AIM
Give the listing again in full, exactly as written.

>> start PROVIDED MATERIAL

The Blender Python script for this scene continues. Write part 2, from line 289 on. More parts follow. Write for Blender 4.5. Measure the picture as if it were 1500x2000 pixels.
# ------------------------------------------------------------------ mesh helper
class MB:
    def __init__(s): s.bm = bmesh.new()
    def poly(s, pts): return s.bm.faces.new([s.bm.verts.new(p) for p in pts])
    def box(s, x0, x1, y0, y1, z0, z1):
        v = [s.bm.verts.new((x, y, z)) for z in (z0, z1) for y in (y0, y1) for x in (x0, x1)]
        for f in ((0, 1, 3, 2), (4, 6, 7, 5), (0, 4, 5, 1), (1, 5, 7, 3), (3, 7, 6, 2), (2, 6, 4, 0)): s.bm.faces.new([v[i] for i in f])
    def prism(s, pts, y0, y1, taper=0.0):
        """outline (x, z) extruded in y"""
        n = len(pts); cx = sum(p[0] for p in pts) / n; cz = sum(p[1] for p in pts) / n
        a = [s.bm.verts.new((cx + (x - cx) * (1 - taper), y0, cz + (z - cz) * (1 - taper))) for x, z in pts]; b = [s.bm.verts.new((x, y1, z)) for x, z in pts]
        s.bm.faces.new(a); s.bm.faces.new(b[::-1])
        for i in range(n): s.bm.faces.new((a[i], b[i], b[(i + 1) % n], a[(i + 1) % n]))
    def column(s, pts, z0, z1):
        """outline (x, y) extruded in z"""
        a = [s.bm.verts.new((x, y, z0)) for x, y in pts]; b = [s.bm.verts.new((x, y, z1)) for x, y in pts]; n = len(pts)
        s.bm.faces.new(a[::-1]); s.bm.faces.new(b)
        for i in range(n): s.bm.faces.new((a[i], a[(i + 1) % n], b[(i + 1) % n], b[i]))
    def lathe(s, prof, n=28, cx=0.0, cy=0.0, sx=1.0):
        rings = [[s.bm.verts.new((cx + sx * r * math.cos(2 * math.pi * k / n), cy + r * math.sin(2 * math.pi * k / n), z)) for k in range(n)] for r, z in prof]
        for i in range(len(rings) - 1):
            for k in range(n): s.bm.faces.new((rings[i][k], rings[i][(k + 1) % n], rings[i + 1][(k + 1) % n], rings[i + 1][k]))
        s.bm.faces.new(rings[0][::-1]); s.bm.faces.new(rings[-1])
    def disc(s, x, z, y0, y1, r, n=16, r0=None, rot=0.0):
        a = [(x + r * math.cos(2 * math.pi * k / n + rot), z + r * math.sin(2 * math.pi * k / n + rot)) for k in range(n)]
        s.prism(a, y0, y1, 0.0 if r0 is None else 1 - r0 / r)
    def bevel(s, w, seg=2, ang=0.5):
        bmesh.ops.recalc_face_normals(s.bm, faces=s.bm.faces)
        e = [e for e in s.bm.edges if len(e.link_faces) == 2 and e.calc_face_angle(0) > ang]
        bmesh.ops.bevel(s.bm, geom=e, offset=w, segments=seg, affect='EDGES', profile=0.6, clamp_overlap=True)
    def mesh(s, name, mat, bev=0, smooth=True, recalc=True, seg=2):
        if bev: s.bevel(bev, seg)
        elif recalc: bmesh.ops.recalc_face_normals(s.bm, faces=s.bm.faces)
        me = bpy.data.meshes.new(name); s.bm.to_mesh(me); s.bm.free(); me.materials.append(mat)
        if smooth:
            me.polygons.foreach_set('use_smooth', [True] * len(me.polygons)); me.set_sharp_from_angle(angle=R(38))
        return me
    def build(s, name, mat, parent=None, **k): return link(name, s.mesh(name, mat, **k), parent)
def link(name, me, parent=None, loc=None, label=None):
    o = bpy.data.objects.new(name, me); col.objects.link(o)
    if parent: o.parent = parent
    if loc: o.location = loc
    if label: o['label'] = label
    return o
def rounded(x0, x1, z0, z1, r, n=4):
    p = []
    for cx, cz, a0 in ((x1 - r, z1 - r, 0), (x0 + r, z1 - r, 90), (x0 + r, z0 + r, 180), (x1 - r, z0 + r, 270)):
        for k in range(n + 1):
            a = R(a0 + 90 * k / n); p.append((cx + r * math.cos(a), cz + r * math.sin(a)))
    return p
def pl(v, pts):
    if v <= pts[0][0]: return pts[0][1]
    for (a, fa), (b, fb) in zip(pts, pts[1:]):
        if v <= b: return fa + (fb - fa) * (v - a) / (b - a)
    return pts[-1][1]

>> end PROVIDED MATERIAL

FULL SOLUTION
The Blender Python script for this scene continues. Write part 2, from line 289 on. More parts follow. Write for Blender 4.5. Measure the picture as if it were 1500x2000 pixels.
# ------------------------------------------------------------------ mesh helper
class MB:
    def __init__(s): s.bm = bmesh.new()
    def poly(s, pts): return s.bm.faces.new([s.bm.verts.new(p) for p in pts])
    def box(s, x0, x1, y0, y1, z0, z1):
        v = [s.bm.verts.new((x, y, z)) for z in (z0, z1) for y in (y0, y1) for x in (x0, x1)]
        for f in ((0, 1, 3, 2), (4, 6, 7, 5), (0, 4, 5, 1), (1, 5, 7, 3), (3, 7, 6, 2), (2, 6, 4, 0)): s.bm.faces.new([v[i] for i in f])
    def prism(s, pts, y0, y1, taper=0.0):
        """outline (x, z) extruded in y"""
        n = len(pts); cx = sum(p[0] for p in pts) / n; cz = sum(p[1] for p in pts) / n
        a = [s.bm.verts.new((cx + (x - cx) * (1 - taper), y0, cz + (z - cz) * (1 - taper))) for x, z in pts]; b = [s.bm.verts.new((x, y1, z)) for x, z in pts]
        s.bm.faces.new(a); s.bm.faces.new(b[::-1])
        for i in range(n): s.bm.faces.new((a[i], b[i], b[(i + 1) % n], a[(i + 1) % n]))
    def column(s, pts, z0, z1):
        """outline (x, y) extruded in z"""
        a = [s.bm.verts.new((x, y, z0)) for x, y in pts]; b = [s.bm.verts.new((x, y, z1)) for x, y in pts]; n = len(pts)
        s.bm.faces.new(a[::-1]); s.bm.faces.new(b)
        for i in range(n): s.bm.faces.new((a[i], a[(i + 1) % n], b[(i + 1) % n], b[i]))
    def lathe(s, prof, n=28, cx=0.0, cy=0.0, sx=1.0):
        rings = [[s.bm.verts.new((cx + sx * r * math.cos(2 * math.pi * k / n), cy + r * math.sin(2 * math.pi * k / n), z)) for k in range(n)] for r, z in prof]
        for i in range(len(rings) - 1):
            for k in range(n): s.bm.faces.new((rings[i][k], rings[i][(k + 1) % n], rings[i + 1][(k + 1) % n], rings[i + 1][k]))
        s.bm.faces.new(rings[0][::-1]); s.bm.faces.new(rings[-1])
    def disc(s, x, z, y0, y1, r, n=16, r0=None, rot=0.0):
        a = [(x + r * math.cos(2 * math.pi * k / n + rot), z + r * math.sin(2 * math.pi * k / n + rot)) for k in range(n)]
        s.prism(a, y0, y1, 0.0 if r0 is None else 1 - r0 / r)
    def bevel(s, w, seg=2, ang=0.5):
        bmesh.ops.recalc_face_normals(s.bm, faces=s.bm.faces)
        e = [e for e in s.bm.edges if len(e.link_faces) == 2 and e.calc_face_angle(0) > ang]
        bmesh.ops.bevel(s.bm, geom=e, offset=w, segments=seg, affect='EDGES', profile=0.6, clamp_overlap=True)
    def mesh(s, name, mat, bev=0, smooth=True, recalc=True, seg=2):
        if bev: s.bevel(bev, seg)
        elif recalc: bmesh.ops.recalc_face_normals(s.bm, faces=s.bm.faces)
        me = bpy.data.meshes.new(name); s.bm.to_mesh(me); s.bm.free(); me.materials.append(mat)
        if smooth:
            me.polygons.foreach_set('use_smooth', [True] * len(me.polygons)); me.set_sharp_from_angle(angle=R(38))
        return me
    def build(s, name, mat, parent=None, **k): return link(name, s.mesh(name, mat, **k), parent)
def link(name, me, parent=None, loc=None, label=None):
    o = bpy.data.objects.new(name, me); col.objects.link(o)
    if parent: o.parent = parent
    if loc: o.location = loc
    if label: o['label'] = label
    return o
def rounded(x0, x1, z0, z1, r, n=4):
    p = []
    for cx, cz, a0 in ((x1 - r, z1 - r, 0), (x0 + r, z1 - r, 90), (x0 + r, z0 + r, 180), (x1 - r, z0 + r, 270)):
        for k in range(n + 1):
            a = R(a0 + 90 * k / n); p.append((cx + r * math.cos(a), cz + r * math.sin(a)))
    return p
def pl(v, pts):
    if v <= pts[0][0]: return pts[0][1]
    for (a, fa), (b, fb) in zip(pts, pts[1:]):
        if v <= b: return fa + (fb - fa) * (v - a) / (b - a)
    return pts[-1][1]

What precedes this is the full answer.